Ennesima manifestazione dei Mapuche repressa duramente. mentre trovano conferma le denunce di violazioni dei diritti umani mosse da Amnesty International
di Gianni Sartori
Domenica 13 ottobre (curiosamente alcune agenzie davano il 14, lunedì, forse perché data “canonica”) centinaia e centinaia di indigeni mapuche e solidali (molti studenti) hanno percorso la strade di Santiago. In ogni caso, la data non era scelta a caso. Giorno più, giorno meno rimane quella nefasta della “scoperta” delle Americhe (nel 1492). Tragica e fondamentale per la memoria della Resistenza indigena.
I Mapuche erano scesi in strada sia per la liberazione dei prigionieri politici, sia perché si ponga fine alla rapina e alla militarizzazione delle loro terre ancestrali (Wallmapu).
Altre richieste, al solito non accolte dal governo, l’aumento dei fondi destinati all’educazione e il riconoscimento del diritto all’autonomia e all’autodeterminazione.
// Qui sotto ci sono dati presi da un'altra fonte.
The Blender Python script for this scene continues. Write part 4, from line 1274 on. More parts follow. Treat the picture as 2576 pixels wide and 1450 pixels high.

Nella speranza (nonostante la scarsa determinazione mostrata dal presidente Boric) di una nuova Costituzione, in alternativa a quella attuale (un residuo tossico, una scoria dei tempi bui di Pinochet). Oltre a quella dei mapuche, molti manifestanti sventolavano anche la bandiera palestinese e – qualcuno – quella curda.
Il percorso prevedeva un circuito con partenza dal Cerro Huelen e ritorno.
Ma l’intervento delle forze dell’ordine, definito “sproporzionato” da molti osservatori (nonostante in un primo momento la manifestazione fosse stata autorizzata) lo ha reso impraticabile..
Per disperdere i manifestanti i Carabineros de Chile (la principale forza di polizia, di fatto una sorta di gendarmeria nazionale) hanno utilizzato gas lacrimogeni e cannoni ad acqua. In risposta, lanci di pietre e utilizzo dei bastoni tradizionali per colpire le auto della polizia. Alla fine (come del resto era previsto visto il clima attuale) si sono contati numerosi arresti.
Ancora in gennaio Amnesty International valutava positivamente l’incriminazione, da parte del tribunale della regione Centro-Nord, di tre alti responsabili dei Carabineros per il loro presunto ruolo nelle operazioni “sproporzionate e contrarie al diritto internazionale nelle manifestazioni di massa in Cile alla fine del 2019”.
Procedimenti giudiziari erano stati avviati “contro il direttore generale dei carabineros, Ricardo Yáñez (all’epoca responsabile dell’Ordine e della sicurezza nda), contro Mario Rozas, ex direttore generale dei carabineros e contro Diego Olate, generale a riposo ed ex vice-direttore, per le loro presunte responsabilità in quanto comandanti dei carabineros”.
A.I. era tornata sulla questione ai primi di ottobre, quando si era aperta ufficialmente l’istruttoria nei confronti dei tre alti ufficiali sospettati del reato di “coercizione illegittima”.
Ricordando come nelle circostanze considerate fossero “morte due persone nella mani della polizia e altre migliaia sono rimaste gravemente ferite”. In particolare per “traumi oculari irreversibili”.
Sottolineava A.I. che ”in base al diritto internazionale e al diritto cileno, i comandanti delle forze di polizia sono, in determinate circostanze, responsabili degli atti dei loro subordinati”.
Come aveva già ribadito nel rapporto del 2020 (“Ojos sobre Chile”), in quello del 2021 (“Responsabilidad penal por omisión de los mandos”) e in un altro rapporto reso pubblico il 1 ottobre (“Obligaciones de derecho internacional de investigar y sancionar a los responsables jerárquicos de violaciones de derechos humanos”).
Tornando al 14 ottobre 2024, si presume non fosse una coincidenza neppure la riunione in tal giorno del “Comitato per l’eliminazione della discriminazione nei confronti delle donne”. Un’occasione per ascoltare i portavoce delle organizzazioni della società civile cilena.
Oltre che della situazione delle donne cilene, il Comitato ha affrontato le identiche problematiche di Canada, Giappone, Bènin e Cuba (i cinque Paesi di cui questa settimana vengono esaminati i rapporti).
Per il Cile, viene denunciato l’aumento dei casi della violenza sessuale e di violenze all’interno delle famiglie, in particolare dei femminicidi. Uno sguardo supplementare per la situazione delle donne detenute. Viene inoltre discussa la questione dell’esclusione, di fatto, delle donne rispetto ai numerosi progetti di estrazione mineraria (spesso deleteri per le comunità). E infine, uno degli aspetti più gravi (anche se sottovalutato), quello della discriminazioni e delle violenze subite dalle donne Mapuche.